## begin Provided material

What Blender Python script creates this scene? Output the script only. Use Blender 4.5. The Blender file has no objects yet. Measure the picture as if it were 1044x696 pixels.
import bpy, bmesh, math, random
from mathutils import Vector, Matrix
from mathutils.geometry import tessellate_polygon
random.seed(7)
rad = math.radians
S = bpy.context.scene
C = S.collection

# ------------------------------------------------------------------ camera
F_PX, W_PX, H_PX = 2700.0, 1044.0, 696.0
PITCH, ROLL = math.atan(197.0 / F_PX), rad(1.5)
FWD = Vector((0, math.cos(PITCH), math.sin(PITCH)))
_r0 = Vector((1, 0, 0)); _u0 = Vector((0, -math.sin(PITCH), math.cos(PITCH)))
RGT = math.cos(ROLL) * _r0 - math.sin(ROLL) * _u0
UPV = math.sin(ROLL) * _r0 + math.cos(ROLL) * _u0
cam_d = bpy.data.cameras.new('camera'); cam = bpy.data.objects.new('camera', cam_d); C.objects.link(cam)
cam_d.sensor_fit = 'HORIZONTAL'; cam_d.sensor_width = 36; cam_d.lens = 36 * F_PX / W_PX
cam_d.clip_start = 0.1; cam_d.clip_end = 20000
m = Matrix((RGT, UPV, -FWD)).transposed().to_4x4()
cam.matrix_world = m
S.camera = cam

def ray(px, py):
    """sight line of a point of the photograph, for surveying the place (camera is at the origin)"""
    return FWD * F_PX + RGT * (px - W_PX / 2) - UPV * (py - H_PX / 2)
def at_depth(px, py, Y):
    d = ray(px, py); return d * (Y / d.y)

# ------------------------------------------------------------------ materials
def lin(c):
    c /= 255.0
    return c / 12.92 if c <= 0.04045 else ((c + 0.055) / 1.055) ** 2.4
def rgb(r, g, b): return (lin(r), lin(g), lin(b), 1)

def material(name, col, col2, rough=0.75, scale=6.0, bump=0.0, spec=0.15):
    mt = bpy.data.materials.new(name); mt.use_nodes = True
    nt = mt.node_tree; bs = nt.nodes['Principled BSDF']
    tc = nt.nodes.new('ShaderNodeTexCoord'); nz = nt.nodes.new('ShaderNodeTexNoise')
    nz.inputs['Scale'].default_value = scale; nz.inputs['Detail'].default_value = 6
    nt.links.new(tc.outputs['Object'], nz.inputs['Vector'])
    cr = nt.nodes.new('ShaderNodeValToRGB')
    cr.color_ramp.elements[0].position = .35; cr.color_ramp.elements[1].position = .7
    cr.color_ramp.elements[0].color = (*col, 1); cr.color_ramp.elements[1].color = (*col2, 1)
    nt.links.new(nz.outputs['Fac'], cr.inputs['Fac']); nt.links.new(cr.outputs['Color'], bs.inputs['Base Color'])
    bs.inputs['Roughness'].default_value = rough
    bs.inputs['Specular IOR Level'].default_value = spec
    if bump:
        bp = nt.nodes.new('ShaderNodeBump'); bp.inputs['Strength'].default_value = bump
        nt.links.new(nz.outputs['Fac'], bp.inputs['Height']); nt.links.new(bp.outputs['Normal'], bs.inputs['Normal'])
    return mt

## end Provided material

• Requirement: Print only the lines from the top of the data above down to the line holding "C = S.collection", inclusive.

• Answer:
What Blender Python script creates this scene? Output the script only. Use Blender 4.5. The Blender file has no objects yet. Measure the picture as if it were 1044x696 pixels.
import bpy, bmesh, math, random
from mathutils import Vector, Matrix
from mathutils.geometry import tessellate_polygon
random.seed(7)
rad = math.radians
S = bpy.context.scene
C = S.collection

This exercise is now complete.